CAMPAIGNERS who have spent the best part of a year fighting to reinstate hot school meals thought they had seen it all.

The small huddle of battle-weary protesters outside West Sussex County Council headquarters in Chichester arranged their line of banners and waited for their targets.

Silver salvers

At best, they hoped to increase the pressure on councillors who voted to axe the meals in primary schools last year with a peaceful protest.

But even they were gobsmacked by the reaction of catering staff and councillors as they raised their placards just after midday.

First, caterers at County Hall strode past the line of protest banners carrying a hot meal under silver salvers.

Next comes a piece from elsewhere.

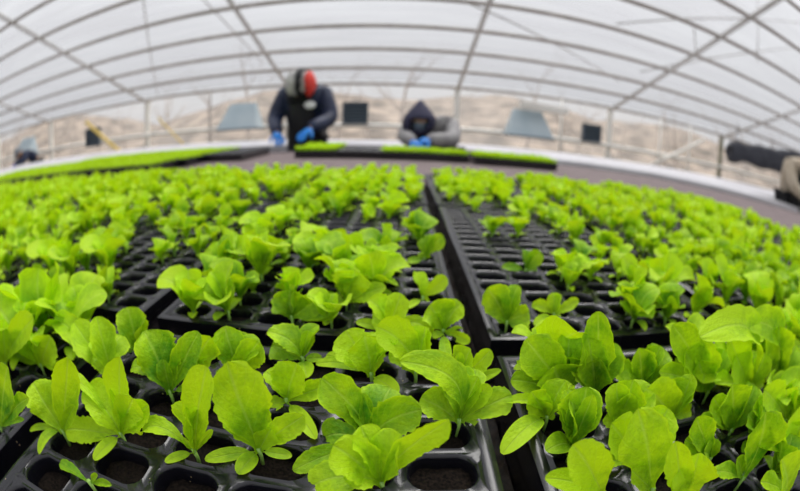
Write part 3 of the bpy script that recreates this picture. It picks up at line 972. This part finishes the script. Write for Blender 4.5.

Then councillors arrived to tuck into a piping-hot beef dish served on a bed of rice.

That was followed by Victorian tart and a cheeseboard with a choice of red or white Cuvee Etoile with a 1998 vintage.

Parents who were at the demonstration were furious at the reaction of the councillors following months of protest on the issue.

Angry mum Karina Lee-Edmunds said: "I'm absolutely disgusted. I would just love to go in there and swap it all for the cold packed lunches they are providing in the schools.

"My little girl comes home absolutely starving."

Mrs Lee-Edmunds, 31, took her six-year-old daughter, Paige, to the protest.

Paige, a pupil at The Meads Primary School in East Grinstead said: "School lunches make me feel a bit cold."

Only half a dozen protesters took part in the demonstration, but they travelled from as far away as Mid-Sussex to make their views known as the 71 members of the council and senior officers adjourned for lunch.

Among the councillors who went for the hot meal was Lib-Dem Brian Hall who is a leading critic of the decision to axe cooked meals and runs a protest website. But he said he had no "personal qualms" about eating the meal.

Lethargic

He said: "I want exactly the same right I am enjoying to be extended to children as well. By having a hot meal, councillors will be better able to do their work and the same rights should be given to children.

"I will continue to campaign on this issue for as long as I am a councillor."

Burgess Hill Town Councillor Anne Jones, who took part in the demonstration, said: "The meal for the councillors smelled gorgeous and they will not be falling asleep or becoming lethargic which is what many teachers are reporting because children are hungry."

But Tory councillors have made it clear the decision to scrap hot meals to save £500,000 will not be reversed.

Many school kitchens have already been converted into teaching areas.